What's the right spelling of synchronized (like in synchronized swimming), and are there any differences between the British and American English?

  • I'm not sure what you mean by 'syntax'. 'Syntax' refers to the order of words in a sentence and here you are only asking about a single word. Could this be a question about word-class (noun, verb, adjective, etc.)?
    – Karl
    Apr 20, 2011 at 8:46
  • Teneff: Have you checked a dictionary? What did it tell you? Please share with us what you have already researched. Jun 7, 2012 at 15:12

3 Answers 3


Syntax will come into play when you present a complete sentence. A single word cannot have a "correct" syntax. Differences between British and American English will manifest in the spelling. US will use "synchronized swimming", British English will use "synchronised swimming".

With regards to syntax, you may need to provide a bit more context to warrant a valid answer.


British spelling is "synchronised" and American is "synchronized" so the correct spelling will depend on yourself and your intended audience.

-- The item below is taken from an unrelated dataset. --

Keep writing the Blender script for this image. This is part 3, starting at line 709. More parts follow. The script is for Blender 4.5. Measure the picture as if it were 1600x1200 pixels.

Refer http://www2.gsu.edu/~wwwesl/egw/jones/differences.htm

  • 1
    Actually, both spellings are British. Most UK writers prefer the -ise form, but Oxford University Press strongly champions the -ize.
    – Colin Fine
    Jul 5, 2011 at 12:03
  • 1
    If the -ize form is preferred by the Oxford University Press, I would like to see a source added to the comment so it can be studied. Should you have one, could provide us with it please?
    – Mnescat
    Aug 7, 2016 at 9:28
  • Most newspapers seem to go for the -ise form - ddg.gg/… dgg.gg/…
    – laurent
    Jun 22, 2018 at 12:41

Both are in common use in UK English.

Oxford University Press style is -ize in almost all cases: http://blog.oxforddictionaries.com/2011/03/ize-or-ise/

But their dictionaries accept either spelling.